QueenOfData

Button to remove dashboard background colour

This is tip 16 of my Tableau Speed Tipping session. Refer to the Table of Contents to find the other tips.

  1. Shade background using floating container

People are drawn to colourful things. While I preach to minimize colour usage in a dashboard, some users may opt to have a colourful background in their dashboards. The problem is that some end users might wish to print out their dashboards for any kind of reason. (I always try to argue with these reasons, but I’m well aware that users will usually do what they want anyway.) For printing purposes, a coloured background is not very practical. In these cases, it would be better to have a white background. Does that mean you have to give up your coloured background?

Not necessarily. As Dinushki de Livera admirably demonstrated at the Tableau Tip Battle at TC19 in Vegas (thank you, Dinushki!), you can simply implement a button to switch from colour to white and back again. How?

Build your dashboard as you usually would. Personally, I like to arrange everything in containers, fixed to the dashboard. Make sure to have one container around all objects; I find that makes this process easier. Then grab this “master container” and make it floating. Go to the Layout pane and set position and size of the container. I usually use 0/0 for the position and whatever my dashboard size is for the container size, as well.
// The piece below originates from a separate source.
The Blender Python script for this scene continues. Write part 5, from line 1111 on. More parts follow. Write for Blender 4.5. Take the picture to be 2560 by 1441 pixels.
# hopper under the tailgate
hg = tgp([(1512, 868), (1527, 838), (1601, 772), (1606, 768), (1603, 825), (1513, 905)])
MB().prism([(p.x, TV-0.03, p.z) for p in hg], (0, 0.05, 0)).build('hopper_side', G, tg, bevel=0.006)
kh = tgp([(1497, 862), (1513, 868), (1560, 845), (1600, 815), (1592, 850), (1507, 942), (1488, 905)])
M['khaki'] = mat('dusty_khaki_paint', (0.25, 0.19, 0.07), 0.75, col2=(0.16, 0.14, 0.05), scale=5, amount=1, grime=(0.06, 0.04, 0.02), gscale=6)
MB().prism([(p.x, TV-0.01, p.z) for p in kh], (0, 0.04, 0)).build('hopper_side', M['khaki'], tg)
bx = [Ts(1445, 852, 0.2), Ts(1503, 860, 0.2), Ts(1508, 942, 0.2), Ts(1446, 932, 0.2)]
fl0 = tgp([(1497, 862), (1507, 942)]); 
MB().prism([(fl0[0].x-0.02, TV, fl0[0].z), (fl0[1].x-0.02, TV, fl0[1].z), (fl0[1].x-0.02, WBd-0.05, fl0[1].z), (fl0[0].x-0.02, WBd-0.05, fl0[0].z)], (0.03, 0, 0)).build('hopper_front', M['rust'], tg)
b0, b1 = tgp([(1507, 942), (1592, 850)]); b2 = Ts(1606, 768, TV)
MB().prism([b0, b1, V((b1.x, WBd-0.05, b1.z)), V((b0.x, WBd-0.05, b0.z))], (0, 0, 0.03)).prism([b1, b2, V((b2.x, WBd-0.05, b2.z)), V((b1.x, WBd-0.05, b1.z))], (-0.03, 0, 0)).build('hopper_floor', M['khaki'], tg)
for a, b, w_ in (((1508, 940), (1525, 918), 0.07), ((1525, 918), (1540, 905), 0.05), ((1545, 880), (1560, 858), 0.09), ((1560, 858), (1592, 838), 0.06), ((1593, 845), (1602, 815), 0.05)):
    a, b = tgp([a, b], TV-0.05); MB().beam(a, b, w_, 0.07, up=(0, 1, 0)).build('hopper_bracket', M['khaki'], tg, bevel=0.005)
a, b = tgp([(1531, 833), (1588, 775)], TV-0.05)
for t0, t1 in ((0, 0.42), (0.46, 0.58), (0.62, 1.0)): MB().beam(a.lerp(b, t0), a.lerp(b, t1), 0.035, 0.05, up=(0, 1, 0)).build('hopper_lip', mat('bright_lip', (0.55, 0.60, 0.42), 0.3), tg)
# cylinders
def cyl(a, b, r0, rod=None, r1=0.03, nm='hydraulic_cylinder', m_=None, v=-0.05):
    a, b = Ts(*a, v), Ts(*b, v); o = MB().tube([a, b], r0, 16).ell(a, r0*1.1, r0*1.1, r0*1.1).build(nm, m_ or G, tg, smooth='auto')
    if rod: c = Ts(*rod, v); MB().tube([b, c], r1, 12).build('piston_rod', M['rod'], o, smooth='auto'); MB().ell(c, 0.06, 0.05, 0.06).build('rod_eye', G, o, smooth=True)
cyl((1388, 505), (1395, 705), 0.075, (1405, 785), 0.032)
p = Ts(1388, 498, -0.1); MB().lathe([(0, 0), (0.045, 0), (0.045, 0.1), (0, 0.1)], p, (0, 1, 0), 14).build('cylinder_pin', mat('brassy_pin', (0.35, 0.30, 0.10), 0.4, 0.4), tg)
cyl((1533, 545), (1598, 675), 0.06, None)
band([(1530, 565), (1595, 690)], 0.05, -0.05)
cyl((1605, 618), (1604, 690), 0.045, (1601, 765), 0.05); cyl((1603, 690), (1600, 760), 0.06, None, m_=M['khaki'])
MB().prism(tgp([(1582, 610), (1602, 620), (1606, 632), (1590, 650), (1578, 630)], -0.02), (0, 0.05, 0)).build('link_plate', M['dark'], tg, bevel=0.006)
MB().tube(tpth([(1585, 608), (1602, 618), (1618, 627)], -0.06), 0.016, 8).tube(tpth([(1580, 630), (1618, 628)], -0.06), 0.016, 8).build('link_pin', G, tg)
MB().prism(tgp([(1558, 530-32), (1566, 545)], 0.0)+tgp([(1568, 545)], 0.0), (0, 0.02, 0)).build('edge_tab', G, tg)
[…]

Now add another floating container to your dashboard and colour its background in the Layout pane. If you want a textured background or a background image, feel free to use add an image object to this container instead of setting a background colour. For some reason, I’ve used a shaded sheet without any data in my recordings, which is far more trouble than it’s worth. Move this floating container to the back of the dashboard. Add the show/hide button for this container, make it floating, as well, and move it the front of everything, otherwise your users won’t be able to reach it.

I chose to label and shade my button in a way that makes its function very obvious to the user. And you’re done.